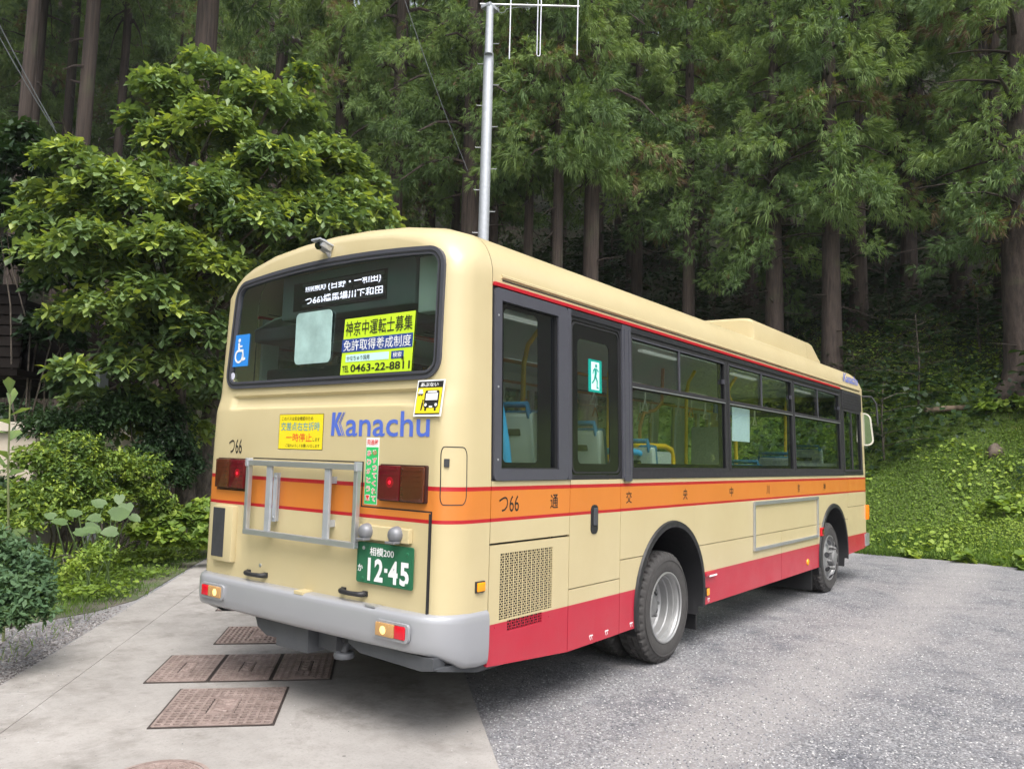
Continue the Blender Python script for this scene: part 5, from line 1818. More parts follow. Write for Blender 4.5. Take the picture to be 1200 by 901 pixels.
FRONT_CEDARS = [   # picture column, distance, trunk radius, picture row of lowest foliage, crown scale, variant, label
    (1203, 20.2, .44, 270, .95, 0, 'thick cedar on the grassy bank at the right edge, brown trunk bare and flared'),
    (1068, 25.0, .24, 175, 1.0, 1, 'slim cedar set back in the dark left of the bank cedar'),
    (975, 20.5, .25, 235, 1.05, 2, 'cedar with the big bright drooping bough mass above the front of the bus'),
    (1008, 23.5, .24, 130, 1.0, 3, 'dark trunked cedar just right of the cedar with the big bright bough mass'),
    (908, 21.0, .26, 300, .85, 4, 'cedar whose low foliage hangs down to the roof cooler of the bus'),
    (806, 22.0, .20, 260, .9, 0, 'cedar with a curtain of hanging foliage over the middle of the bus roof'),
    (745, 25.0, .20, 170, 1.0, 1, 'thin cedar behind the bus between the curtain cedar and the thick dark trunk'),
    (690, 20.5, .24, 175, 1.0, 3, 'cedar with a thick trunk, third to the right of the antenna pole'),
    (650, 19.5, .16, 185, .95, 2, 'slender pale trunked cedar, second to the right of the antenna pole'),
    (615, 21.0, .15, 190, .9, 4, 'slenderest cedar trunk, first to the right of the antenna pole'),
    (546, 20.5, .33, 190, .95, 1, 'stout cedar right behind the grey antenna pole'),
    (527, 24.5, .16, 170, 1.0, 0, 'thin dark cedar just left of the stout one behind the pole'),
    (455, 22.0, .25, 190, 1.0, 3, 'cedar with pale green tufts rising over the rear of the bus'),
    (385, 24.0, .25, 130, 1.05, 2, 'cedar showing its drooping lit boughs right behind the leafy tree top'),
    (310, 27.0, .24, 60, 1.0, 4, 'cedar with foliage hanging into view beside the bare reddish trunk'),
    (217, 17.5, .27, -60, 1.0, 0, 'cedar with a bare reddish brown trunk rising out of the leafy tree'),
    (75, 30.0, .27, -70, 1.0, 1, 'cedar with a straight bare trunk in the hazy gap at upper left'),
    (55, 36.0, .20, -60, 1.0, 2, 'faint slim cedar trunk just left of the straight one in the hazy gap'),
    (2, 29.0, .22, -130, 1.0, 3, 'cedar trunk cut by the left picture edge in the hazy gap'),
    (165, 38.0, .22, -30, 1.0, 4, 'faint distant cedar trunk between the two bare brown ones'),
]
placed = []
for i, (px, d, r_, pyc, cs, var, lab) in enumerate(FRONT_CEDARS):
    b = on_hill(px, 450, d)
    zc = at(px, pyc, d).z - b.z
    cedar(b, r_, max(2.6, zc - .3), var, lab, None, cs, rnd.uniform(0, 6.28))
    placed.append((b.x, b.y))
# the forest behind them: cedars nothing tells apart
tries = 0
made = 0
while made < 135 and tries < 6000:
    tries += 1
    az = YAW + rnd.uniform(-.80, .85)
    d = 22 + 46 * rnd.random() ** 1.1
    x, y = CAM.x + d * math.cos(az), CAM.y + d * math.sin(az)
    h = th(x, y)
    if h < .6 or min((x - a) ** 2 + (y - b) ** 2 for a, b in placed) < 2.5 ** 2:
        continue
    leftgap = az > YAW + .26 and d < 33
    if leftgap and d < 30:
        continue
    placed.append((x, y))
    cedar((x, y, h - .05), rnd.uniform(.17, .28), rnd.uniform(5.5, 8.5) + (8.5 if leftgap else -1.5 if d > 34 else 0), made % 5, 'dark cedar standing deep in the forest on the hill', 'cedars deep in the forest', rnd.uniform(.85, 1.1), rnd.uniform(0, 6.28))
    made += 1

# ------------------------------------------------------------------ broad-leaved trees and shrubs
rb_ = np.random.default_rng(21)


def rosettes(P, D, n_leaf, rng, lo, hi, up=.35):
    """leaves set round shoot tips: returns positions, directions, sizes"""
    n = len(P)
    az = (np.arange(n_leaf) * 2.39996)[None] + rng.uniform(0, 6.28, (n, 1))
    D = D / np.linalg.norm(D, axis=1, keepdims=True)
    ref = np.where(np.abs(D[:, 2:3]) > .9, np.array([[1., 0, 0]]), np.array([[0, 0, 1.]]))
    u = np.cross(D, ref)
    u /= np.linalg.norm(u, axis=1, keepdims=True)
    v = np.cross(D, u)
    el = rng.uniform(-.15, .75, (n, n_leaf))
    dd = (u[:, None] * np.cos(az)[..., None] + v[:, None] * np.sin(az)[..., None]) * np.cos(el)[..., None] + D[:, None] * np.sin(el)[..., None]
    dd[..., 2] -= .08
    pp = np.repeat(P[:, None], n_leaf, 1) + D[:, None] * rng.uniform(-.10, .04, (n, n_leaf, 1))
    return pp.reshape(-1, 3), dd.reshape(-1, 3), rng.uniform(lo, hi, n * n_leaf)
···
#### Work to do
Leaving out the pictures, repeat the data above exactly.

#### Task output
Continue the Blender Python script for this scene: part 5, from line 1818. More parts follow. Write for Blender 4.5. Take the picture to be 1200 by 901 pixels.
FRONT_CEDARS = [   # picture column, distance, trunk radius, picture row of lowest foliage, crown scale, variant, label
    (1203, 20.2, .44, 270, .95, 0, 'thick cedar on the grassy bank at the right edge, brown trunk bare and flared'),
    (1068, 25.0, .24, 175, 1.0, 1, 'slim cedar set back in the dark left of the bank cedar'),
    (975, 20.5, .25, 235, 1.05, 2, 'cedar with the big bright drooping bough mass above the front of the bus'),
    (1008, 23.5, .24, 130, 1.0, 3, 'dark trunked cedar just right of the cedar with the big bright bough mass'),
    (908, 21.0, .26, 300, .85, 4, 'cedar whose low foliage hangs down to the roof cooler of the bus'),
    (806, 22.0, .20, 260, .9, 0, 'cedar with a curtain of hanging foliage over the middle of the bus roof'),
    (745, 25.0, .20, 170, 1.0, 1, 'thin cedar behind the bus between the curtain cedar and the thick dark trunk'),
    (690, 20.5, .24, 175, 1.0, 3, 'cedar with a thick trunk, third to the right of the antenna pole'),
    (650, 19.5, .16, 185, .95, 2, 'slender pale trunked cedar, second to the right of the antenna pole'),
    (615, 21.0, .15, 190, .9, 4, 'slenderest cedar trunk, first to the right of the antenna pole'),
    (546, 20.5, .33, 190, .95, 1, 'stout cedar right behind the grey antenna pole'),
    (527, 24.5, .16, 170, 1.0, 0, 'thin dark cedar just left of the stout one behind the pole'),
    (455, 22.0, .25, 190, 1.0, 3, 'cedar with pale green tufts rising over the rear of the bus'),
    (385, 24.0, .25, 130, 1.05, 2, 'cedar showing its drooping lit boughs right behind the leafy tree top'),
    (310, 27.0, .24, 60, 1.0, 4, 'cedar with foliage hanging into view beside the bare reddish trunk'),
    (217, 17.5, .27, -60, 1.0, 0, 'cedar with a bare reddish brown trunk rising out of the leafy tree'),
    (75, 30.0, .27, -70, 1.0, 1, 'cedar with a straight bare trunk in the hazy gap at upper left'),
    (55, 36.0, .20, -60, 1.0, 2, 'faint slim cedar trunk just left of the straight one in the hazy gap'),
    (2, 29.0, .22, -130, 1.0, 3, 'cedar trunk cut by the left picture edge in the hazy gap'),
    (165, 38.0, .22, -30, 1.0, 4, 'faint distant cedar trunk between the two bare brown ones'),
]
placed = []
for i, (px, d, r_, pyc, cs, var, lab) in enumerate(FRONT_CEDARS):
    b = on_hill(px, 450, d)
    zc = at(px, pyc, d).z - b.z
    cedar(b, r_, max(2.6, zc - .3), var, lab, None, cs, rnd.uniform(0, 6.28))
    placed.append((b.x, b.y))
# the forest behind them: cedars nothing tells apart
tries = 0
made = 0
while made < 135 and tries < 6000:
    tries += 1
    az = YAW + rnd.uniform(-.80, .85)
    d = 22 + 46 * rnd.random() ** 1.1
    x, y = CAM.x + d * math.cos(az), CAM.y + d * math.sin(az)
    h = th(x, y)
    if h < .6 or min((x - a) ** 2 + (y - b) ** 2 for a, b in placed) < 2.5 ** 2:
        continue
    leftgap = az > YAW + .26 and d < 33
    if leftgap and d < 30:
        continue
    placed.append((x, y))
    cedar((x, y, h - .05), rnd.uniform(.17, .28), rnd.uniform(5.5, 8.5) + (8.5 if leftgap else -1.5 if d > 34 else 0), made % 5, 'dark cedar standing deep in the forest on the hill', 'cedars deep in the forest', rnd.uniform(.85, 1.1), rnd.uniform(0, 6.28))
    made += 1

# ------------------------------------------------------------------ broad-leaved trees and shrubs
rb_ = np.random.default_rng(21)


def rosettes(P, D, n_leaf, rng, lo, hi, up=.35):
    """leaves set round shoot tips: returns positions, directions, sizes"""
    n = len(P)
    az = (np.arange(n_leaf) * 2.39996)[None] + rng.uniform(0, 6.28, (n, 1))
    D = D / np.linalg.norm(D, axis=1, keepdims=True)
    ref = np.where(np.abs(D[:, 2:3]) > .9, np.array([[1., 0, 0]]), np.array([[0, 0, 1.]]))
    u = np.cross(D, ref)
    u /= np.linalg.norm(u, axis=1, keepdims=True)
    v = np.cross(D, u)
    el = rng.uniform(-.15, .75, (n, n_leaf))
    dd = (u[:, None] * np.cos(az)[..., None] + v[:, None] * np.sin(az)[..., None]) * np.cos(el)[..., None] + D[:, None] * np.sin(el)[..., None]
    dd[..., 2] -= .08
    pp = np.repeat(P[:, None], n_leaf, 1) + D[:, None] * rng.uniform(-.10, .04, (n, n_leaf, 1))
    return pp.reshape(-1, 3), dd.reshape(-1, 3), rng.uniform(lo, hi, n * n_leaf)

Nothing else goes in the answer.